* Exercise brief *
Each line below must be set down exactly; omit any image you find.

◆ ◆ ◆

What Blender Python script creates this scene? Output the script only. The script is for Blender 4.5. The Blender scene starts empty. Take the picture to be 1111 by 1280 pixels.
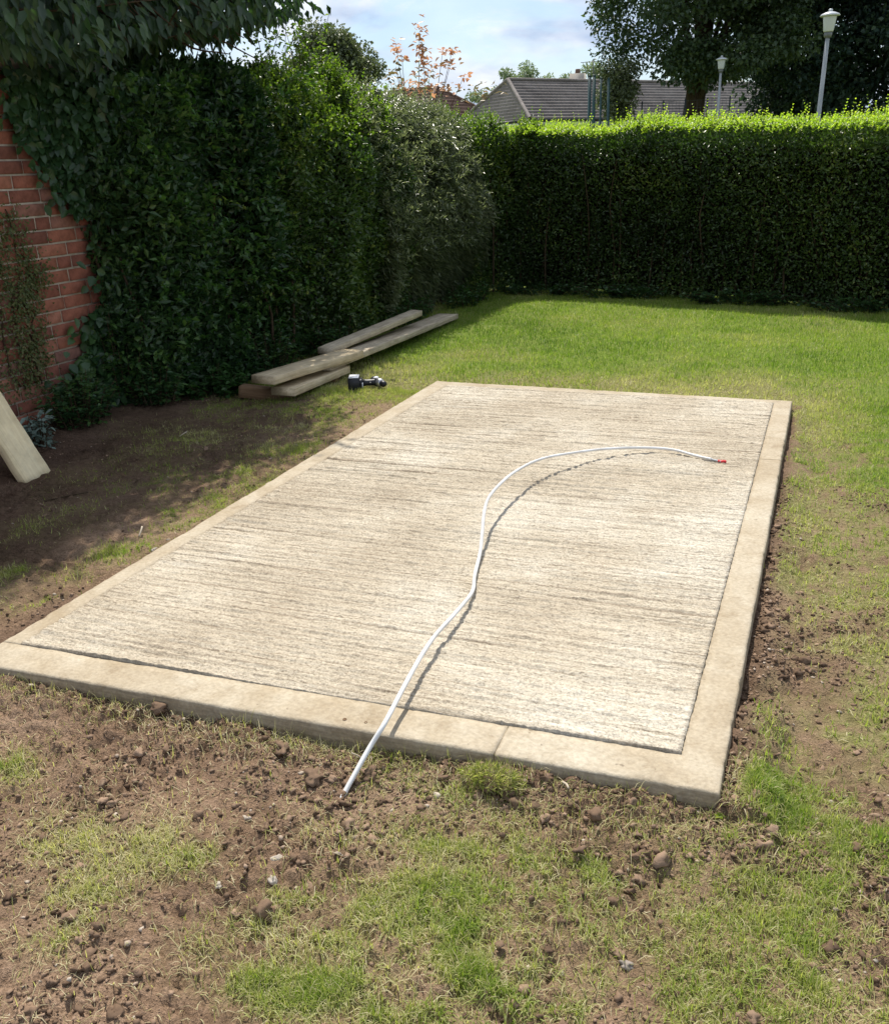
import bpy, math, random
import numpy as np
from mathutils import Vector, Matrix

# ------------------------------------------------------------------ camera, sky, sun
scene = bpy.context.scene
COL = scene.collection
rad = math.radians
YAW, PITCH, ROLL = -0.3856, 0.3545, -0.0394
cam_d = bpy.data.cameras.new("camera")
cam = bpy.data.objects.new("camera", cam_d)
COL.objects.link(cam)
cam_d.sensor_fit = 'VERTICAL'
cam_d.sensor_height = 36.0
cam_d.sensor_width = 36.0
cam_d.lens = 1164.9 / 1280.0 * 36.0
cam_d.clip_start = 0.05
cam_d.clip_end = 2000.0
fw = Vector((math.sin(YAW) * math.cos(PITCH), math.cos(YAW) * math.cos(PITCH), -math.sin(PITCH)))
r0 = Vector((math.cos(YAW), -math.sin(YAW), 0.0))
u0 = r0.cross(fw)
cr, sr = math.cos(ROLL), math.sin(ROLL)
rt = cr * r0 + sr * u0
up = -sr * r0 + cr * u0
m = Matrix((rt, up, -fw)).transposed().to_4x4()
m.translation = Vector((0, 0, 1.37))
cam.matrix_world = m
scene.camera = cam

SUN_EL, SUN_AZ = rad(57.0), rad(-30.0)          # azimuth from +Y towards +X
world = bpy.data.worlds.new("World")
scene.world = world
world.use_nodes = True
nt = world.node_tree
nt.nodes.clear()
N = nt.nodes.new
L = nt.links.new
out = N('ShaderNodeOutputWorld')
sky = N('ShaderNodeTexSky')
sky.sky_type = 'NISHITA'
sky.sun_disc = False
sky.sun_elevation = SUN_EL
sky.sun_rotation = SUN_AZ
sky.air_density = 1.0
sky.dust_density = 0.6
sky.ozone_density = 2.5
bg1 = N('ShaderNodeBackground'); bg1.inputs[1].default_value = 0.10
bg2 = N('ShaderNodeBackground'); bg2.inputs[0].default_value = (0.78, 0.84, 0.95, 1); bg2.inputs[1].default_value = 0.92
L(sky.outputs[0], bg1.inputs[0])
tc = N('ShaderNodeTexCoord')
mp = N('ShaderNodeMapping'); mp.inputs['Scale'].default_value = (1.0, 1.0, 2.6); mp.inputs['Location'].default_value = (0.37, 0.1, 0.22)
L(tc.outputs['Generated'], mp.inputs[0])
n1 = N('ShaderNodeTexNoise'); n1.inputs['Scale'].default_value = 5.2; n1.inputs['Detail'].default_value = 9; n1.inputs['Roughness'].default_value = 0.58; n1.inputs['Distortion'].default_value = 0.35
L(mp.outputs[0], n1.inputs[0])
rmp = N('ShaderNodeValToRGB')
rmp.color_ramp.elements[0].position = 0.42; rmp.color_ramp.elements[0].color = (0.22, 0.22, 0.22, 1)
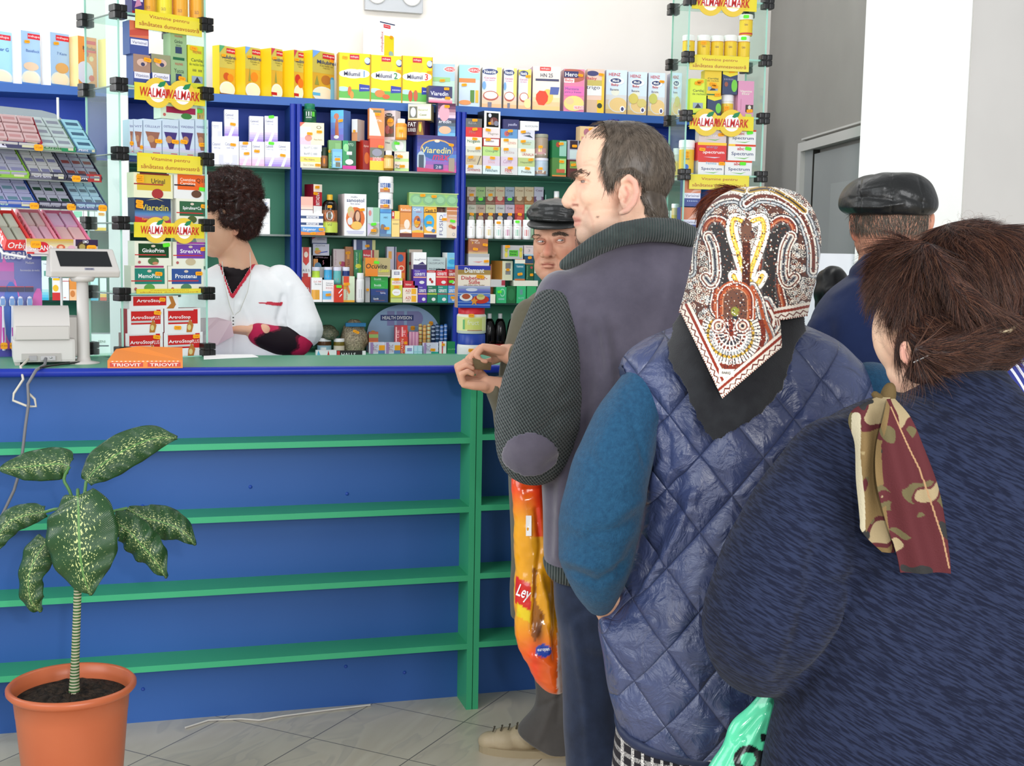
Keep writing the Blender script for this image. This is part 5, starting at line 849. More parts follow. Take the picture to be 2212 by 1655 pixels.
# leaflet tray
a_=PZ(232,797,CZ); b_=PZ(395,796,CZ); W=b_[0]-a_[0]; ang=math.atan2(b_[1]-a_[1],W)
mb=MB(); vs=[(0,0,0),(W,0,0),(W,0,.022),(0,0,.022),(0,.07,0),(W,.07,0),(W,.085,.052),(.02,.085,.048),(W*.4,.085,.056)]
org_='e8863a'
mb.add(vs,[[0,1,2,3],[3,2,6,8,7],[0,3,7,4],[1,5,6,2],[4,7,8,6,5],[0,4,5,1]],mat(org_,.5)); deco(mb,'r,.03,.2,.47,.75,c43|T,TRIOVIT,.25,.45,.4,fed,.38|r,.53,.2,.97,.75,c43|T,TRIOVIT,.75,.45,.4,fed,.38|t,................,.5,.9,.1,fed,.9',W,.022)
o=mb.build('leaflet_box',loc=(a_[0],a_[1]+.012,CZ),rz=ang); tag(o,'orange cardboard leaflet box reading TRIOVIT at the foot of the glass tower','leaflet box')
# papers
mb=MB(); P=[PZ(x,y,CZ+.001) for x,y in ((440,777),(558,772),(545,767),(440,767))]; mb.add(P+[p+np.array([0,0,.002]) for p in P],[[0,1,2,3],[7,6,5,4],[0,4,5,1],[1,5,6,2],[2,6,7,3],[3,7,4,0]],mat('fff',.7)); tag(mb.build('paper_sheet'),'white paper sheet lying on the green worktop by the pharmacist','paper')
# sweetener stack behind the counter
FD=Frame(0,4.2,0); FD.sh=[.985]
jar(FD,995,722,1056,805,'f2f0ec','24a','white plastic tub with a blue lid and dark label',capf=.28,neck=.93,lab='445',ops='T,BONUS,.5,.75,.25,c44,.25|r,.0,.92,1,1,786|s,.5,1.3',labv=(.02,.45),name='plastic_tub',cat='tub')
jar(FD,995,665,1057,722,'f4f0e4','d23','white plastic tub with a red lid and yellow label',capf=.25,neck=.88,lab='eea',ops='r,.3,.1,.8,.9,dd7|r,.27,.1,.33,.8,7b7|T,fruct,.55,.6,.35,eec,.3|r,.4,.02,.8,.06,a33|s,.5,1.1',labv=(.12,.65),name='plastic_tub',cat='tub')
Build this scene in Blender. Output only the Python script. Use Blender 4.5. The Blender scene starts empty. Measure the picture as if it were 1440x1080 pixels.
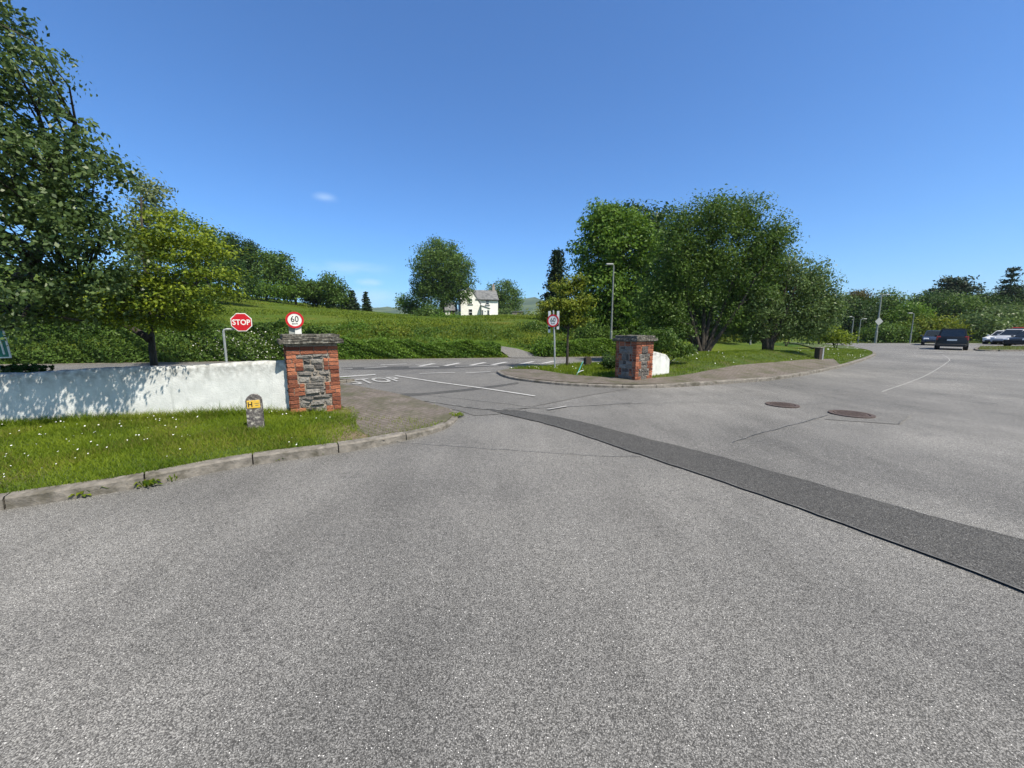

◆ ◆ ◆

* Result *
What Blender Python script creates this scene? Output the script only. The script is for Blender 4.5. The Blender scene starts empty. Take the picture to be 1111 by 1280 pixels.
import bpy, math, random
import numpy as np
from mathutils import Vector, Matrix

# ------------------------------------------------------------------ camera, sky, sun
scene = bpy.context.scene
COL = scene.collection
rad = math.radians
YAW, PITCH, ROLL = -0.3856, 0.3545, -0.0394
cam_d = bpy.data.cameras.new("camera")
cam = bpy.data.objects.new("camera", cam_d)
COL.objects.link(cam)
cam_d.sensor_fit = 'VERTICAL'
cam_d.sensor_height = 36.0
cam_d.sensor_width = 36.0
cam_d.lens = 1164.9 / 1280.0 * 36.0
cam_d.clip_start = 0.05
cam_d.clip_end = 2000.0
fw = Vector((math.sin(YAW) * math.cos(PITCH), math.cos(YAW) * math.cos(PITCH), -math.sin(PITCH)))
r0 = Vector((math.cos(YAW), -math.sin(YAW), 0.0))
u0 = r0.cross(fw)
cr, sr = math.cos(ROLL), math.sin(ROLL)
rt = cr * r0 + sr * u0
up = -sr * r0 + cr * u0
m = Matrix((rt, up, -fw)).transposed().to_4x4()
m.translation = Vector((0, 0, 1.37))
cam.matrix_world = m
scene.camera = cam

SUN_EL, SUN_AZ = rad(57.0), rad(-30.0)          # azimuth from +Y towards +X
world = bpy.data.worlds.new("World")
scene.world = world
world.use_nodes = True
nt = world.node_tree
nt.nodes.clear()
N = nt.nodes.new
L = nt.links.new
out = N('ShaderNodeOutputWorld')
sky = N('ShaderNodeTexSky')
sky.sky_type = 'NISHITA'
sky.sun_disc = False
sky.sun_elevation = SUN_EL
sky.sun_rotation = SUN_AZ
sky.air_density = 1.0
sky.dust_density = 0.6
sky.ozone_density = 2.5
bg1 = N('ShaderNodeBackground'); bg1.inputs[1].default_value = 0.10
bg2 = N('ShaderNodeBackground'); bg2.inputs[0].default_value = (0.78, 0.84, 0.95, 1); bg2.inputs[1].default_value = 0.92
L(sky.outputs[0], bg1.inputs[0])
tc = N('ShaderNodeTexCoord')
mp = N('ShaderNodeMapping'); mp.inputs['Scale'].default_value = (1.0, 1.0, 2.6); mp.inputs['Location'].default_value = (0.37, 0.1, 0.22)
L(tc.outputs['Generated'], mp.inputs[0])
n1 = N('ShaderNodeTexNoise'); n1.inputs['Scale'].default_value = 5.2; n1.inputs['Detail'].default_value = 9; n1.inputs['Roughness'].default_value = 0.58; n1.inputs['Distortion'].default_value = 0.35
L(mp.outputs[0], n1.inputs[0])
rmp = N('ShaderNodeValToRGB')
rmp.color_ramp.elements[0].position = 0.42; rmp.color_ramp.elements[0].color = (0.22, 0.22, 0.22, 1)
Keep writing the Blender script for this image. This is part 5, starting at line 849. More parts follow. Take the picture to be 2212 by 1655 pixels.
# leaflet tray
a_=PZ(232,797,CZ); b_=PZ(395,796,CZ); W=b_[0]-a_[0]; ang=math.atan2(b_[1]-a_[1],W)
mb=MB(); vs=[(0,0,0),(W,0,0),(W,0,.022),(0,0,.022),(0,.07,0),(W,.07,0),(W,.085,.052),(.02,.085,.048),(W*.4,.085,.056)]
org_='e8863a'
mb.add(vs,[[0,1,2,3],[3,2,6,8,7],[0,3,7,4],[1,5,6,2],[4,7,8,6,5],[0,4,5,1]],mat(org_,.5)); deco(mb,'r,.03,.2,.47,.75,c43|T,TRIOVIT,.25,.45,.4,fed,.38|r,.53,.2,.97,.75,c43|T,TRIOVIT,.75,.45,.4,fed,.38|t,................,.5,.9,.1,fed,.9',W,.022)
o=mb.build('leaflet_box',loc=(a_[0],a_[1]+.012,CZ),rz=ang); tag(o,'orange cardboard leaflet box reading TRIOVIT at the foot of the glass tower','leaflet box')
# papers
mb=MB(); P=[PZ(x,y,CZ+.001) for x,y in ((440,777),(558,772),(545,767),(440,767))]; mb.add(P+[p+np.array([0,0,.002]) for p in P],[[0,1,2,3],[7,6,5,4],[0,4,5,1],[1,5,6,2],[2,6,7,3],[3,7,4,0]],mat('fff',.7)); tag(mb.build('paper_sheet'),'white paper sheet lying on the green worktop by the pharmacist','paper')
# sweetener stack behind the counter
FD=Frame(0,4.2,0); FD.sh=[.985]
jar(FD,995,722,1056,805,'f2f0ec','24a','white plastic tub with a blue lid and dark label',capf=.28,neck=.93,lab='445',ops='T,BONUS,.5,.75,.25,c44,.25|r,.0,.92,1,1,786|s,.5,1.3',labv=(.02,.45),name='plastic_tub',cat='tub')
jar(FD,995,665,1057,722,'f4f0e4','d23','white plastic tub with a red lid and yellow label',capf=.25,neck=.88,lab='eea',ops='r,.3,.1,.8,.9,dd7|r,.27,.1,.33,.8,7b7|T,fruct,.55,.6,.35,eec,.3|r,.4,.02,.8,.06,a33|s,.5,1.1',labv=(.12,.65),name='plastic_tub',cat='tub')
Build this scene in Blender. Output only the Python script. Use Blender 4.5. The Blender scene starts empty. Measure the picture as if it were 1440x1080 pixels.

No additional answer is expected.